━━━━━ PROVIDED MATERIAL

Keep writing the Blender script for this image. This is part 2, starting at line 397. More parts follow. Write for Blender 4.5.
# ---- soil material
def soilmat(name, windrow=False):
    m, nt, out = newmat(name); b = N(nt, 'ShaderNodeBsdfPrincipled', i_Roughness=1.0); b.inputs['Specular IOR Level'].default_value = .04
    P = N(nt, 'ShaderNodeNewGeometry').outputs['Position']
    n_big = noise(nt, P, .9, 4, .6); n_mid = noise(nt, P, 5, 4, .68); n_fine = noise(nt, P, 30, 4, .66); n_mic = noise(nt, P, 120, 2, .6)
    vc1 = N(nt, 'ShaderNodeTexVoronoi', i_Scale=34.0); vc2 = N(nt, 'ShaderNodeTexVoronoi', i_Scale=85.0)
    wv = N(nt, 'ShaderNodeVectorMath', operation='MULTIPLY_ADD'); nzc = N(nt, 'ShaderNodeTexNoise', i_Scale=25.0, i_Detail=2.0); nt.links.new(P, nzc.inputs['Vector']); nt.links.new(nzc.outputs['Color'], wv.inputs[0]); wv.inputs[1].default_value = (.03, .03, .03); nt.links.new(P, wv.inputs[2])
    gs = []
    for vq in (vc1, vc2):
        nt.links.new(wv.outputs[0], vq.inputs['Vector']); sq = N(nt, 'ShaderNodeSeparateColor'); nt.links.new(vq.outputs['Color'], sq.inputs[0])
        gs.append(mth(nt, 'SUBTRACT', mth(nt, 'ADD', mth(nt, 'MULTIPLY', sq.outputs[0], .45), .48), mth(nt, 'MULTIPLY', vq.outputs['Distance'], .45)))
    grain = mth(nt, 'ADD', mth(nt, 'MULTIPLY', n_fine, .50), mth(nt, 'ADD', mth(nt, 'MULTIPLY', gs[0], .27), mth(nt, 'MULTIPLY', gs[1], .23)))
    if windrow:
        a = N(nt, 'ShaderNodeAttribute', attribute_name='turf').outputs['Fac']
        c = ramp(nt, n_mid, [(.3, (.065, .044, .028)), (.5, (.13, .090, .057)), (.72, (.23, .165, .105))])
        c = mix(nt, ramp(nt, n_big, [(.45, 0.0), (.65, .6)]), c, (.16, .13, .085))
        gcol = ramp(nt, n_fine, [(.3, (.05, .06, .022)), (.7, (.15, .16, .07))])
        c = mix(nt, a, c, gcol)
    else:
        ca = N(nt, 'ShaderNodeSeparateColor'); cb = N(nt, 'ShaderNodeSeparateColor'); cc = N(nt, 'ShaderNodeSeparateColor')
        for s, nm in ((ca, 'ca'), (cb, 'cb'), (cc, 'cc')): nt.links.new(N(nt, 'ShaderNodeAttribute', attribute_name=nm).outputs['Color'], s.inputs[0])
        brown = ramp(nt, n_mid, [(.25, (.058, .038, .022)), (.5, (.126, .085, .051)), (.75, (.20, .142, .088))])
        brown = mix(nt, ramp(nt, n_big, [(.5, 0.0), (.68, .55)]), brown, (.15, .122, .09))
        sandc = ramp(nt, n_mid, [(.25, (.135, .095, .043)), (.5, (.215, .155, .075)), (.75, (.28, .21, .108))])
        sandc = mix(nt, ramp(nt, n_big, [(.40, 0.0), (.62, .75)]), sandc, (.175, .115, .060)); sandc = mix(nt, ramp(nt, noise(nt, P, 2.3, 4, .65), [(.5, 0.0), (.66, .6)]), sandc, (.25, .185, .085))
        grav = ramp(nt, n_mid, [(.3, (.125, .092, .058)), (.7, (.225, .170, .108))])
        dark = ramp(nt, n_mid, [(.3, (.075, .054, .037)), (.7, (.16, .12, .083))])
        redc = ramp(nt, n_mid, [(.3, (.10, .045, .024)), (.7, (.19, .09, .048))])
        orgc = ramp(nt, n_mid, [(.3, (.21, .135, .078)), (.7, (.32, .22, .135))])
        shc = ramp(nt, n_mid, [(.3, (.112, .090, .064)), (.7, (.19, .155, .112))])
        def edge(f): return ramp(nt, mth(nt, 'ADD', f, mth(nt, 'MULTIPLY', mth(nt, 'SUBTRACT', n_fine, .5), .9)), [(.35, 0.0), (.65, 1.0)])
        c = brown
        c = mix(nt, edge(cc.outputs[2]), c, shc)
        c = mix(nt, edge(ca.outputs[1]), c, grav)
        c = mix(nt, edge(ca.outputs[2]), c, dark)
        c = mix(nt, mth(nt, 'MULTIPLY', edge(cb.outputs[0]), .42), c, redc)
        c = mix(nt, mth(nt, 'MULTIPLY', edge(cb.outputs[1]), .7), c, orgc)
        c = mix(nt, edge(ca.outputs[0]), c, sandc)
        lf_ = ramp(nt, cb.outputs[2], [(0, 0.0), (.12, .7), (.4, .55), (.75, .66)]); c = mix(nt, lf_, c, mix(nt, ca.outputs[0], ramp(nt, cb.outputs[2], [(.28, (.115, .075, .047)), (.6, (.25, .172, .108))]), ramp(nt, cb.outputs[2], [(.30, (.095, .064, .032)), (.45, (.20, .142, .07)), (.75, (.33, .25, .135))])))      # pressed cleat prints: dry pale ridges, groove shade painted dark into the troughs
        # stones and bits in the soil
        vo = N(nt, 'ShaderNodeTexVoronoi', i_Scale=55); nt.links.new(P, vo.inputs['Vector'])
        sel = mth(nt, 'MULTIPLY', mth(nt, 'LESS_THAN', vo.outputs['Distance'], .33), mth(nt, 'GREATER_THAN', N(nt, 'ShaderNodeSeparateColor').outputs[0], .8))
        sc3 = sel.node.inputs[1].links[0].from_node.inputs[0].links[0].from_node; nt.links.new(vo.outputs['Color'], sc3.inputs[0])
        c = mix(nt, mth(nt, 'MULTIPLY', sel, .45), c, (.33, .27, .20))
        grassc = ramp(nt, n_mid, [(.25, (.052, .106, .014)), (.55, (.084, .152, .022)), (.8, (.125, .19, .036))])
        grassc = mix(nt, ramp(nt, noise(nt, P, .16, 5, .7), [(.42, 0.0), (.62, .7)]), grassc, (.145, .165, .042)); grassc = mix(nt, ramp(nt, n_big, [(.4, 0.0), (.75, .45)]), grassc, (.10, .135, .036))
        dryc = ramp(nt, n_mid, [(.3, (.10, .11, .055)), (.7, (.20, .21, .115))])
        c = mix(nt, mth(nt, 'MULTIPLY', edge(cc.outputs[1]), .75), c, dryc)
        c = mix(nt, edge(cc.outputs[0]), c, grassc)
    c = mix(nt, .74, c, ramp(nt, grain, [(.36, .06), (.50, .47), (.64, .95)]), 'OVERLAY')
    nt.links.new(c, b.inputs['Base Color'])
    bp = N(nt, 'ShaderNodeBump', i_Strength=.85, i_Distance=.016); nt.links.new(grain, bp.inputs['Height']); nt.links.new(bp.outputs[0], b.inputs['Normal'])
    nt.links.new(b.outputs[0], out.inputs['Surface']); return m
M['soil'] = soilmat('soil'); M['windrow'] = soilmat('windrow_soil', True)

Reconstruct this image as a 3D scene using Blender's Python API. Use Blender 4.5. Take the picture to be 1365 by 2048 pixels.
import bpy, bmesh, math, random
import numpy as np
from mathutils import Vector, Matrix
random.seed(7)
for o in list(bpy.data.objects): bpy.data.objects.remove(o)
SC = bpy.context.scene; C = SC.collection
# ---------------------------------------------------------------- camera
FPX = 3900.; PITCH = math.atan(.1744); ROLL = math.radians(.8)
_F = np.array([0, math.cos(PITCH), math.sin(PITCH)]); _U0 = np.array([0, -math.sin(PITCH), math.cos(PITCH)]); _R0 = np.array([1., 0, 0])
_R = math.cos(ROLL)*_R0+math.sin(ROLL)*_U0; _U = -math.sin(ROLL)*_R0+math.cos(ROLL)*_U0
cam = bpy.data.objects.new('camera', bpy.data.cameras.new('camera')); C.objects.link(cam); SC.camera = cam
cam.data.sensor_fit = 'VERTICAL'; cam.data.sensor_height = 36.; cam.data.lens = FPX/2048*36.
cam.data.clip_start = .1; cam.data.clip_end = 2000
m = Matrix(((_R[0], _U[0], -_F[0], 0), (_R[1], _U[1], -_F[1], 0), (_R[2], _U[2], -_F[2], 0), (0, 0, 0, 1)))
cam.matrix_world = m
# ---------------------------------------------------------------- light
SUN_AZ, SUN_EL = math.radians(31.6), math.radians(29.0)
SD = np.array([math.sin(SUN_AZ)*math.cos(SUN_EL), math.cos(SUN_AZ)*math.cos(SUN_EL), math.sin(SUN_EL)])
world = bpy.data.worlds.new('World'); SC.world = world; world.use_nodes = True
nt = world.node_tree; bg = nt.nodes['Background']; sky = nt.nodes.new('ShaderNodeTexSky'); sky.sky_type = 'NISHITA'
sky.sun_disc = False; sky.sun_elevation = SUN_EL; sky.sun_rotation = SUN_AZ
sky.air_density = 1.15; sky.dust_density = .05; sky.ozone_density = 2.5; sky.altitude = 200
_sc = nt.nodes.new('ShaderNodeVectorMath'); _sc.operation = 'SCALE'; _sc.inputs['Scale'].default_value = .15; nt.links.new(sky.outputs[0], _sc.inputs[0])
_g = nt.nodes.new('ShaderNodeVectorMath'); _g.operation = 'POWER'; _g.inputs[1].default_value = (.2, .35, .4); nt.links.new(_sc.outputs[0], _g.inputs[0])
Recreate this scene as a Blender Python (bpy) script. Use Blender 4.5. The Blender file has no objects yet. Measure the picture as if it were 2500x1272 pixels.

━━━━━━━━━━

GIVEN PROBLEM -> In the entries above, find each line with the word "image" and copy it.

SOLUTION ->
Keep writing the Blender script for this image. This is part 2, starting at line 397. More parts follow. Write for Blender 4.5.
Reconstruct this image as a 3D scene using Blender's Python API. Use Blender 4.5. Take the picture to be 1365 by 2048 pixels.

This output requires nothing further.